▶ _Stated problem_
Copy every line of the material below word for word.

◇ ◇ ◇

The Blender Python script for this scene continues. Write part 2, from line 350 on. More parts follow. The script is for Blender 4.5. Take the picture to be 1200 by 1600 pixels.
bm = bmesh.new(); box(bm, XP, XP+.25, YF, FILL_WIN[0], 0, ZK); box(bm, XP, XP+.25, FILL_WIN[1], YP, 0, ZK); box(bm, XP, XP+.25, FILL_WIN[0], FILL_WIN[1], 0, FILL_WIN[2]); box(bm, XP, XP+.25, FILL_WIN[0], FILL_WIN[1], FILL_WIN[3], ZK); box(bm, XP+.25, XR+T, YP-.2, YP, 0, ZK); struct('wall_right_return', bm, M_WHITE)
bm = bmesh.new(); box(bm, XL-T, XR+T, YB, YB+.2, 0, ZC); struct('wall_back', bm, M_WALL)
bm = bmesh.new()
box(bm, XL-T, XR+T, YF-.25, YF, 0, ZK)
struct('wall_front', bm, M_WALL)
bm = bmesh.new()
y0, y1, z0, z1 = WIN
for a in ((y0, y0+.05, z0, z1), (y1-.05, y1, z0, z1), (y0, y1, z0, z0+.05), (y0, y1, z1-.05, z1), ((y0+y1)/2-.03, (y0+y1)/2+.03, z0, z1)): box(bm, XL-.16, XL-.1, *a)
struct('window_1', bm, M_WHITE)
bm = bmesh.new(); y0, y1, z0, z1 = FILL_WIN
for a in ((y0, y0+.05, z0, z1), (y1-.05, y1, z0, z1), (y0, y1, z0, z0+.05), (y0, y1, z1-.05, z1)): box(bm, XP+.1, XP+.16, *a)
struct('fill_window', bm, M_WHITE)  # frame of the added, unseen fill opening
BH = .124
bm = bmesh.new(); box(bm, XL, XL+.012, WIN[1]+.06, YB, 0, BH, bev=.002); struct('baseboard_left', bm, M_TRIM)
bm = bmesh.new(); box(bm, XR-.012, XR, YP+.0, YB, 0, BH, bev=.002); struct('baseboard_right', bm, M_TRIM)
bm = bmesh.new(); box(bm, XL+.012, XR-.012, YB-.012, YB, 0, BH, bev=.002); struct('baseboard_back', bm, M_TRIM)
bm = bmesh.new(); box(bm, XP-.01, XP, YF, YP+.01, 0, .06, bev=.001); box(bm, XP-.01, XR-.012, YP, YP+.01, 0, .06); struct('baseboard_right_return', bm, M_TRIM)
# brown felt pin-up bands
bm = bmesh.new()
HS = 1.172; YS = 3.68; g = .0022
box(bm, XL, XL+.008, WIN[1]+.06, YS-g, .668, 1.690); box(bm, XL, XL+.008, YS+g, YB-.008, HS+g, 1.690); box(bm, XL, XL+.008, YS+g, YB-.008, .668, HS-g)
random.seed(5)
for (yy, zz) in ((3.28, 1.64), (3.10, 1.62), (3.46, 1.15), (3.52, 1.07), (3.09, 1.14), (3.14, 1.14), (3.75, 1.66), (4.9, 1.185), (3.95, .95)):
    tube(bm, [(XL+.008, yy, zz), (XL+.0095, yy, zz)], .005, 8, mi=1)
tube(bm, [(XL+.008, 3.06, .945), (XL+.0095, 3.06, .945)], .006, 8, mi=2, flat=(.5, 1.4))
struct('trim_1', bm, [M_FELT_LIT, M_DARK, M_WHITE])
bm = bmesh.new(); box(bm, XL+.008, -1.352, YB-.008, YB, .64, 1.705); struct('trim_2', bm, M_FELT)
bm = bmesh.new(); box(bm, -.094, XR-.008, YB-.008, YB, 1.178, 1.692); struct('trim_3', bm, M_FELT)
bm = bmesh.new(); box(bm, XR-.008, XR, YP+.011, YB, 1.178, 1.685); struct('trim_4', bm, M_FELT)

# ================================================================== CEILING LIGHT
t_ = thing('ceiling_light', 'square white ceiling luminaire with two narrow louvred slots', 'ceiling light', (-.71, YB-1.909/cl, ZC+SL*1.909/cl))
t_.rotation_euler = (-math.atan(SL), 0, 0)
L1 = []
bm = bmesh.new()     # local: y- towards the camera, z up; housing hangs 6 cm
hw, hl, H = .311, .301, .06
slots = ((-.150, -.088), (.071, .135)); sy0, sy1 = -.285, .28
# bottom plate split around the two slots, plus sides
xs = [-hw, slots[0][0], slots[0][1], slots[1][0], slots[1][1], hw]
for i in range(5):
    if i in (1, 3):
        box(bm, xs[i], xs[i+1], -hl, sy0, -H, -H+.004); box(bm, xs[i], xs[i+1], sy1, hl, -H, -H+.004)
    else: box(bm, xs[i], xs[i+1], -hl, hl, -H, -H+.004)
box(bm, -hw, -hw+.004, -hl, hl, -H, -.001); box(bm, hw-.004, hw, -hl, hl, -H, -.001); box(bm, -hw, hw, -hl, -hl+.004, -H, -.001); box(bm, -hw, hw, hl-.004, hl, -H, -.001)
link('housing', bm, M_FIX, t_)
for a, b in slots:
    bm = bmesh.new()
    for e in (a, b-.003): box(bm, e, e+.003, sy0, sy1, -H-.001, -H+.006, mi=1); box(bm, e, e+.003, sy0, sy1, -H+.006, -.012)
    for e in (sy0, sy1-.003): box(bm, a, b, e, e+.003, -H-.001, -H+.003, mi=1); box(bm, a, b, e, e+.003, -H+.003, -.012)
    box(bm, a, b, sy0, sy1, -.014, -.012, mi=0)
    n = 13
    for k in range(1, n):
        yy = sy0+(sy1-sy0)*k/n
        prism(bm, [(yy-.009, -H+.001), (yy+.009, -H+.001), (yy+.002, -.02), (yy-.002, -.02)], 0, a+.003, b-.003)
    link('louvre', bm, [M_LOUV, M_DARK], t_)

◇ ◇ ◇

▶ _Written solution_
The Blender Python script for this scene continues. Write part 2, from line 350 on. More parts follow. The script is for Blender 4.5. Take the picture to be 1200 by 1600 pixels.
bm = bmesh.new(); box(bm, XP, XP+.25, YF, FILL_WIN[0], 0, ZK); box(bm, XP, XP+.25, FILL_WIN[1], YP, 0, ZK); box(bm, XP, XP+.25, FILL_WIN[0], FILL_WIN[1], 0, FILL_WIN[2]); box(bm, XP, XP+.25, FILL_WIN[0], FILL_WIN[1], FILL_WIN[3], ZK); box(bm, XP+.25, XR+T, YP-.2, YP, 0, ZK); struct('wall_right_return', bm, M_WHITE)
bm = bmesh.new(); box(bm, XL-T, XR+T, YB, YB+.2, 0, ZC); struct('wall_back', bm, M_WALL)
bm = bmesh.new()
box(bm, XL-T, XR+T, YF-.25, YF, 0, ZK)
struct('wall_front', bm, M_WALL)
bm = bmesh.new()
y0, y1, z0, z1 = WIN
for a in ((y0, y0+.05, z0, z1), (y1-.05, y1, z0, z1), (y0, y1, z0, z0+.05), (y0, y1, z1-.05, z1), ((y0+y1)/2-.03, (y0+y1)/2+.03, z0, z1)): box(bm, XL-.16, XL-.1, *a)
struct('window_1', bm, M_WHITE)
bm = bmesh.new(); y0, y1, z0, z1 = FILL_WIN
for a in ((y0, y0+.05, z0, z1), (y1-.05, y1, z0, z1), (y0, y1, z0, z0+.05), (y0, y1, z1-.05, z1)): box(bm, XP+.1, XP+.16, *a)
struct('fill_window', bm, M_WHITE)  # frame of the added, unseen fill opening
BH = .124
bm = bmesh.new(); box(bm, XL, XL+.012, WIN[1]+.06, YB, 0, BH, bev=.002); struct('baseboard_left', bm, M_TRIM)
bm = bmesh.new(); box(bm, XR-.012, XR, YP+.0, YB, 0, BH, bev=.002); struct('baseboard_right', bm, M_TRIM)
bm = bmesh.new(); box(bm, XL+.012, XR-.012, YB-.012, YB, 0, BH, bev=.002); struct('baseboard_back', bm, M_TRIM)
bm = bmesh.new(); box(bm, XP-.01, XP, YF, YP+.01, 0, .06, bev=.001); box(bm, XP-.01, XR-.012, YP, YP+.01, 0, .06); struct('baseboard_right_return', bm, M_TRIM)
# brown felt pin-up bands
bm = bmesh.new()
HS = 1.172; YS = 3.68; g = .0022
box(bm, XL, XL+.008, WIN[1]+.06, YS-g, .668, 1.690); box(bm, XL, XL+.008, YS+g, YB-.008, HS+g, 1.690); box(bm, XL, XL+.008, YS+g, YB-.008, .668, HS-g)
random.seed(5)
for (yy, zz) in ((3.28, 1.64), (3.10, 1.62), (3.46, 1.15), (3.52, 1.07), (3.09, 1.14), (3.14, 1.14), (3.75, 1.66), (4.9, 1.185), (3.95, .95)):
    tube(bm, [(XL+.008, yy, zz), (XL+.0095, yy, zz)], .005, 8, mi=1)
tube(bm, [(XL+.008, 3.06, .945), (XL+.0095, 3.06, .945)], .006, 8, mi=2, flat=(.5, 1.4))
struct('trim_1', bm, [M_FELT_LIT, M_DARK, M_WHITE])
bm = bmesh.new(); box(bm, XL+.008, -1.352, YB-.008, YB, .64, 1.705); struct('trim_2', bm, M_FELT)
bm = bmesh.new(); box(bm, -.094, XR-.008, YB-.008, YB, 1.178, 1.692); struct('trim_3', bm, M_FELT)
bm = bmesh.new(); box(bm, XR-.008, XR, YP+.011, YB, 1.178, 1.685); struct('trim_4', bm, M_FELT)

# ================================================================== CEILING LIGHT
t_ = thing('ceiling_light', 'square white ceiling luminaire with two narrow louvred slots', 'ceiling light', (-.71, YB-1.909/cl, ZC+SL*1.909/cl))
t_.rotation_euler = (-math.atan(SL), 0, 0)
L1 = []
bm = bmesh.new()     # local: y- towards the camera, z up; housing hangs 6 cm
hw, hl, H = .311, .301, .06
slots = ((-.150, -.088), (.071, .135)); sy0, sy1 = -.285, .28
# bottom plate split around the two slots, plus sides
xs = [-hw, slots[0][0], slots[0][1], slots[1][0], slots[1][1], hw]
for i in range(5):
    if i in (1, 3):
        box(bm, xs[i], xs[i+1], -hl, sy0, -H, -H+.004); box(bm, xs[i], xs[i+1], sy1, hl, -H, -H+.004)
    else: box(bm, xs[i], xs[i+1], -hl, hl, -H, -H+.004)
box(bm, -hw, -hw+.004, -hl, hl, -H, -.001); box(bm, hw-.004, hw, -hl, hl, -H, -.001); box(bm, -hw, hw, -hl, -hl+.004, -H, -.001); box(bm, -hw, hw, hl-.004, hl, -H, -.001)
link('housing', bm, M_FIX, t_)
for a, b in slots:
    bm = bmesh.new()
    for e in (a, b-.003): box(bm, e, e+.003, sy0, sy1, -H-.001, -H+.006, mi=1); box(bm, e, e+.003, sy0, sy1, -H+.006, -.012)
    for e in (sy0, sy1-.003): box(bm, a, b, e, e+.003, -H-.001, -H+.003, mi=1); box(bm, a, b, e, e+.003, -H+.003, -.012)
    box(bm, a, b, sy0, sy1, -.014, -.012, mi=0)
    n = 13
    for k in range(1, n):
        yy = sy0+(sy1-sy0)*k/n
        prism(bm, [(yy-.009, -H+.001), (yy+.009, -H+.001), (yy+.002, -.02), (yy-.002, -.02)], 0, a+.003, b-.003)
    link('louvre', bm, [M_LOUV, M_DARK], t_)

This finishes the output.